Bob Foster grew up in the world of antiques. His father, Robert Sr, was an early exhibitor at the Winter Antiques Show, and also conducted auctions. As a youngster, Foster helped at his father’s auctions and took over the business in 1978 when his father died. “I had been supporting myself digging clams. But I decided on the antiques business when I sold a refinished sea chest for $300. I asked myself, ‘How many bushels of clams would I have to sell to make that much money?’ and the decision was easy,” he said.
“We conduct about 25 sales a year, two of which are Americana sales, like this one. We also buy jewelry, and gold and silver. We have six or seven full-time employees and about twice that number of part-timers. We usually fill the hall since our buyers know they’re not competing with the internet and that also allows me to sell close to 100 lots an hour.”
Throughout the sale, Foster would often ring a dinner bell that was attached to the podium. When asked why, he said, “That’s how I communicate with my staff. I can signal them to move merchandise to or from the front, and whatever else they might have to do. I’m probably the only auctioneer in Maine who uses a bell for communicating.”

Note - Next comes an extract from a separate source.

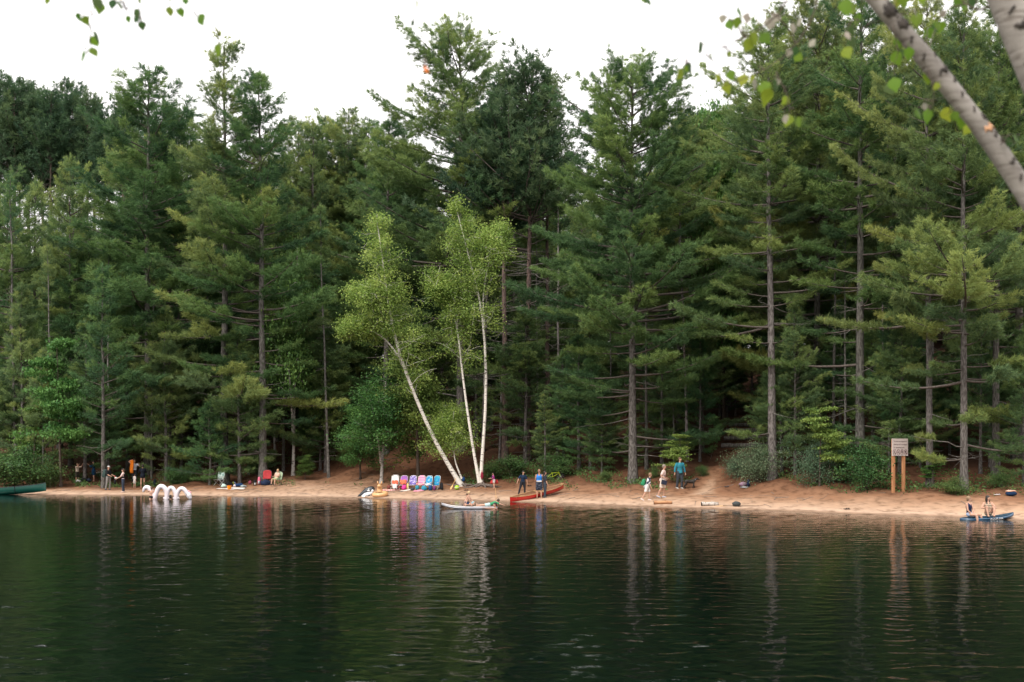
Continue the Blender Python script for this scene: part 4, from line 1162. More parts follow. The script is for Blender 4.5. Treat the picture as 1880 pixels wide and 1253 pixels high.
# ------------------------------------------------------------------ wooden sign
WOOD = pmat("orange_post_wood", (0.44, 0.215, 0.105), (0.33, 0.145, 0.065), rough=0.8, scale=6, stretch=(3, 3, .3), bump=.4)
b = ground_at(1640, 905); sc = scale_at(b); SIGN = b
b2 = ground_at(1665, 902)
d = Vector((b2.x - b.x, b2.y - b.y, 0)); ang = math.atan2(d.y, d.x)
ang = math.radians(28)
t = thing("notice_sign", "beige notice sign with four round symbols on two orange wooden posts", "sign", b, ang)
gap = (1664.5 - 1640) / sc / math.cos(ang) * .93
ht = (904 - 806) / sc
for x in (0, gap):
    wz = float(terrain(b.x + x * math.cos(ang), b.y + x * math.sin(ang))) - b.z
    m = MB(); m.box((x, 0, (wz - .3 + ht) / 2), (.13, .13, ht - wz + .3)); m.build("post", WOOD, t, smooth=False)
pw, ph = 35.5 / sc / math.cos(ang), 31.5 / sc
m = MB(); m.box((gap / 2 + .02, -.085, ht - ph / 2 + .03), (pw, .025, ph)); m.build("panel", pmat("beige_sign_face", (.50, .43, .40), (.46, .39, .36), rough=.5, scale=3), t, smooth=False)
m = MB(); m.box((gap / 2 + .02, -.0995, ht - ph + .045), (pw, .004, .03)); m.build("panel_rim", pmat("sign_rim", (.62, .58, .55)), t, smooth=False)
INK = pmat("dark_sign_ink", (.07, .035, .04), rough=.6); INKR = pmat("maroon_sign_ring", (.12, .05, .06), rough=.6)
RX = Matrix.Rotation(math.pi / 2, 4, 'X')
x0 = gap / 2 + .02 - pw / 2
for i, ln in enumerate(("This area is not designated for", "swimming and is not equipped", "for supervising boats.")):
    tm = text_mb(ln, .098, .002)
    k = pw * (.86, .86, .70)[i] / max(v[0] for v in tm.v)
    moved(tm, Matrix.Translation((x0 + pw * .09, -.0985, ht - .145 - i * .155)) @ RX @ Matrix.Diagonal((k, 1.15, 1, 1))).build("lettering", INK, t, smooth=False)
for i in range(4):
    cx, cz = x0 + pw * (.155 + .232 * i), ht - ph + .21; rx, rz_ = pw * .088, .155
    m = MB(); m.tube([(cx + rx * math.cos(a), -.099, cz + rz_ * math.sin(a)) for a in np.linspace(0, 2 * math.pi, 20)[:-1]], .016, 5, closed=True, flat=.5); rg_ = m.build("symbol_ring", INKR, t)
    m = MB()
    if i == 0: m.tube([(cx - .05, -.099, cz - .07), (cx, -.099, cz + .0), (cx + .05, -.099, cz - .07)], .014, 5); m.ell((cx, -.099, cz + .05), (.02, .006, .03))
    elif i == 1: m.tube([(cx - .06, -.099, cz - .03), (cx - .01, -.099, cz - .02), (cx + .05, -.099, cz - .03)], .014, 5); m.ell((cx + .03, -.099, cz + .05), (.02, .006, .022))
    elif i == 2: m.box((cx, -.099, cz + .005), (.075, .008, .075)); m.tube([(cx - .04, -.099, cz + .09), (cx, -.099, cz + .03), (cx + .04, -.099, cz + .09)], .012, 5)
    else: m.box((cx, -.099, cz), (.05, .008, .12)); m.box((cx - .01, -.1005, cz + .055), (.10, .008, .04)); m.box((cx + .02, -.102, cz - .05), (.11, .008, .035))
    m.build("symbol", INK, t)
    m = MB(); m.tube([(cx - rx * .68, -.1015, cz + rz_ * .68), (cx + rx * .68, -.1015, cz - rz_ * .68)], .010, 5, flat=.5); m.build("slash", INKR, t)

# ------------------------------------------------------------------ roots and things round the birches
for px, py, lab, pts in ((846, 893, "gnarled roots at the foot of the leaning birch", ((-.9, -.1), (-.5, -.5), (.9, -.2), (1.3, .1), (.4, -.6))),
                         (884, 893, "gnarled roots at the foot of the twin birch", ((-1.2, -.15), (-.4, -.5), (.9, -.3), (1.3, -.05), (.3, -.6)))):
    b = ground_at(px, py); t = thing("tree_roots", lab, "roots", b)
    for q, (x, y) in enumerate(pts):
        P = []
        for u in np.linspace(0, 1, 7):
            X, Y = b.x + x * u + .08 * math.sin(u * 6 + q), b.y + y * u; P.append((X - b.x, Y - b.y, float(terrain(X, Y)) - b.z + .20 * (1 - u) ** 2 + .02 + .03 * math.sin(u * 9 + q)))
        m = MB(); m.tube(P, [.085 * (1 - u * .8) + .012 for u in np.linspace(0, 1, 7)], 8); m.build("root", pmat("root_wood", (.16, .13, .11), (.09, .07, .06), rough=.9, scale=8), t)
b = ground_at(880, 893); p = at(885, 873, b.y - .28)
t = thing("hanging_bag", "dark red bag hanging on the twin birch", "bag", (p.x, p.y, p.z - .25))
m = MB(); lump(m, (0, 0, .22), (.11, .08, .24), RR); m.build("bag_body", cloth((.20, .02, .04)), t)
m = MB(); m.tube([(-.05, .02, .42), (-.02, .10, .60), (.05, .02, .42)], .018, 6); m.build("strap", RED, t)
b = ground_at(848, 891); heap((b.x + .12, b.y - .35, b.z + .25), BLUE, "small blue cloth hung at the foot of the leaning birch", (.09, .07, .20), name="cloth", cat="cloth")
PADW = pmat("paddle_wood", (.60, .37, .16), (.50, .28, .11), rough=.5, scale=6)
b = ground_at(827, 899); q = at(836, 881, b.y + .35)
t = thing("paddle", "wooden paddle leaning toward the leaning birch", "paddle", b)
dv = Vector((q.x - b.x, q.y - b.y, q.z - b.z)); m = MB(); m.tube([dv * .45, dv, dv * 1.12], [.018, .018, .03], 7); m.build("shaft", PADW, t)
m = MB(); m.tube([dv * 0, dv * .08, dv * .3, dv * .48], [.05, .085, .08, .02], 10, flat=.25); m.build("blade", PADW, t)
b = ground_at(839, 900); t = thing("beach_ball", "small bright green ball on the sand below the leaning birch", "ball", b)
m = MB(); m.ell((0, 0, .15), (.16, .16, .15), 16, 12); m.build("ball_skin", LIME, t)
m = MB(); m.tube([(.163 * math.cos(a), .163 * math.sin(a), .15) for a in np.linspace(0, 6.283, 24)[:-1]], .012, 5, closed=True); m.build("seam", WHITE, t)
sandals(ground_at(856, 901), BLACK, "black sandals lying on the sand below the twin birch")

# ------------------------------------------------------------------ canoes
GRN = pmat("green_canoe_hull", (.003, .062, .045), (.002, .052, .038), rough=.3, spec=.5, scale=2, coat=.4)
b = water_at(22, 908.5); e = ground_at(88, 907)
t = canoe((b.x - .2, b.y - .1, .0), math.atan2(e.y - b.y, e.x - b.x) * .25, -.075, "dark green canoe pulled bow first onto the sand at the left edge", GRN, cloth((.03, .05, .05)), pmat("dark_trim", (.02, .025, .03), rough=.4), L=5.2, D=.52, B=.85)
m = MB(); m.tube([(2.12, -.12, .52), (2.16, -.13, .40), (2.24, -.11, .33), (2.10, -.14, .33), (2.16, -.13, .40)], .022, 5, flat=.5); m.build("bow_emblem", WHITE, t)
m = MB(); m.tube([(2.30, -.08, .60), (2.32, -.08, .50)], .022, 5, flat=.5); m.tube([(2.28, -.09, .40), (2.29, -.09, .32)], .022, 5, flat=.5); m.build("bow_emblem", WHITE, t)
m = MB(); m.tube([(.62, -.44, .54), (.62, -.40, .25), (.62, -.30, .05)], .035, 6, flat=.5); m.build("strap", BLACK, t)
REDH = pmat("red_canoe_hull", (.50, .016, .014), (.44, .013, .011), rough=.25, spec=.5, scale=2, coat=.5)
a = ground_at(938, 922); e = ground_at(1034, 904); c = (a + e) / 2
t = canoe((c.x, c.y, c.z + .02), math.atan2(e.y - a.y, e.x - a.x), -math.atan2(e.z - a.z, math.hypot(e.x - a.x, e.y - a.y)) - .05, "shiny red canoe lying on the sand at the waterline", REDH, cloth((.36, .20, .12)), pmat("canoe_wood_trim", (.45, .27, .13), rough=.5), L=math.hypot(e.x - a.x, e.y - a.y) + .15, D=.29, B=.85, roll=.06)
KEEL = pmat("cream_keel", (.60, .50, .40), rough=.4)
L_ = math.hypot(e.x - a.x, e.y - a.y)
m = MB(); m.tube([(-L_ * .46, 0, .10), (-L_ * .35, 0, .03), (0, 0, -.005), (L_ * .35, 0, .03), (L_ * .46, 0, .10)], [.05, .12, .17, .12, .05], 10, flat=.35); m.build("keel", KEEL, t)
m = MB(); m.box((-L_ * .43, -.17, .30), (.10, .02, .05)); m.build("bow_emblem", WHITE, t, smooth=False)

# ------------------------------------------------------------------ inflatables
PVCW = pmat("pink_white_pvc", (.66, .55, .57), (.61, .58, .61), rough=.3, spec=.5, scale=1.2)
w0 = water_at(306, 917); YW = w0.y
def sp(px, py, dy=0): p = at(px, py, YW + dy); return (p.x - w0.x, p.y - w0.y, p.z)
t = thing("inflatable_serpent", "long wavy pinkish white inflatable serpent with four arches in the shallows", "pool float", (w0.x, w0.y, 0))
def arch(pts, r):
    P = np.array(pts); u = np.linspace(0, 1, len(P)); uf = np.linspace(0, 1, 17)
    from_ = np.stack([np.interp(uf, u, P[:, c]) for c in range(3)], 1)
    for _ in range(3): from_[1:-1] = (from_[:-2] + 2 * from_[1:-1] + from_[2:]) / 4
    m = MB(); m.tube([tuple(v) for v in from_], np.interp(uf, np.linspace(0, 1, len(r)), r), 14); return m
arch([sp(263, 904), sp(264, 899), sp(268, 894.5), sp(273, 895), sp(279, 904), sp(285, 919)], [.05, .10, .13, .14, .14, .14]).build("tail_arch", PVCW, t)
arch([sp(283, 919), sp(287, 904), sp(292, 893.5), sp(298, 892.5), sp(305, 898), sp(307, 909), sp(305, 920)], [.14, .14, .15, .15, .14, .14]).build("arch", PVCW, t)
arch([sp(307, 914), sp(308, 901), sp(313, 894.5), sp(319, 897), sp(323, 908), sp(323, 920)], [.10, .12, .125, .125, .12]).build("arch", PVCW, t)
arch([sp(323, 920), sp(325, 906), sp(330, 897.5), sp(336, 896.5), sp(341, 902), sp(345, 909)], [.12, .13, .13, .13, .12]).build("neck_arch", PVCW, t)
m = MB(); m.ell(sp(347, 910), (.17, .15, .19), 12, 9); m.ell(sp(349, 914), (.12, .12, .12), 10, 8); fuse(m, .03, 3).build("head", PVCW, t)
for px, py in ((346.5, 902.5), (350, 904.5)):
    m = MB(); m.tube([sp(347.5, 908), sp(px, py)], [.07, .045], 8); m.ell(sp(px, py), (.055, .055, .06)); m.build("horn", pmat("pink_pvc", (.80, .42, .48), rough=.3), t)
for px in (302, 309, 320, 327):
    m = MB(); m.ell(sp(px, 915), (.10, .10, .07)); m.build("float_foot", PVCW, t)

BLKV = pmat("black_pvc", (.016, .02, .026), rough=.25, spec=.6, coat=.3); WHTV = pmat("white_pvc", (.74, .74, .74), rough=.3, spec=.5)
b = ground_at(668, 911)
def lp(px, py, dy=0): p = at(px, py, b.y + dy); return Vector((p.x - b.x, p.y - b.y, p.z - b.z))
t = thing("inflatable_orca", "black and white inflatable orca lying at the waterline", "pool float", b)
arch([lp(658, 911.5), lp(665, 908), lp(672, 904.5), lp(679, 901), lp(684, 899.5), lp(687, 901)], [.06, .15, .25, .28, .24, .12]).build("orca_body", BLKV, t)
arch([lp(664, 912, -.10), lp(671, 909, -.16), lp(678, 907, -.16), lp(684, 904, -.14)], [.05, .15, .16, .10]).build("belly", WHTV, t)
m = MB(); m.tube([lp(675, 900), lp(672, 896.5), lp(668.5, 895.5)], [.12, .09, .03], 8, flat=.35); m.build("dorsal_fin", BLKV, t)
for py, dx in ((914.5, -.15), (912, .15)):
    m = MB(); m.tube([lp(660, 911), lp(656, py, dx), lp(653.5, py + .5, dx)], [.07, .10, .03], 8, flat=.35); m.build("tail_fluke", BLKV, t)
m = MB(); m.ell(lp(683.5, 901.5, -.20), (.10, .06, .09)); m.build("eye_patch", WHTV, t)
m = MB(); m.ell(lp(677, 901.5, -.24), (.11, .05, .05)); m.build("side_patch", WHTV, t)
for q in (0, 1):
    m = MB(); m.tube([lp(679 - q * 8, 907, -.2), lp(676 - q * 8, 912, -.38), lp(673 - q * 8, 914, -.4)], [.07, .09, .03], 8, flat=.4); m.build("flipper", BLKV if q == 0 else WHTV, t)
TANV = pmat("tan_pvc", (.60, .35, .165), (.55, .31, .14), rough=.35, spec=.5)
b = ground_at(697, 913); s = scale_at(b)
t = thing("inflatable_ring", "tan animal swim ring with two upright ears beside the orca", "pool float", b)
rr = 11.0 / s
m = MB(); m.tube([(rr * math.cos(a), rr * .9 * math.sin(a) + .25, .17 + .05 * math.sin(a) + .03 * math.cos(a)) for a in np.linspace(0, 6.283, 29)[:-1]], .145, 12, closed=True); m.build("ring", TANV, t)
m = MB(); m.tube([(-.05, .55, .22), (-.08, .60, .50), (-.06, .52, .72)], [.17, .17, .16], 12); m.ell((-.07, .42, .68), (.13, .17, .13), 12, 9); fuse(m, .03, 3).build("head", TANV, t)
for sg in (-1, 1):
    m = MB(); m.tube([(-.06 + .09 * sg, .55, .80), (-.06 + .15 * sg, .55, 1.0)], [.06, .025], 8); m.build("ear", TANV, t)
m = MB(); m.tube([(-.25, -.08, .30), (0, -.12, .31), (.2, -.06, .30)], .02, 6); m.build("grab_cord", DKBROWN, t)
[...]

After the sale, Foster said that he was pleasantly surprised with the level of interest in the coins, jewelry and silver. “We also had a lot of interest in a group of 34 jade, agate, glass and porcelain snuff bottles, which sold for around $5,400. A lot of the stuff came from an elderly gentleman in Harpswell, Maine. I called it the ‘Harpswell hoard.’ When I was at the house I noticed that some closets had locks on them because the guy had been renting out the house. He had forgotten what was in those closets and didn’t have keys. We unscrewed the locks and found boxes of gold coins, several old firearms, and much more. He was happy to have us take the stuff and very pleased with the results. It was an example of one of the things I really love about this business. We get a window into the lives of these people and the stories often really grab me.”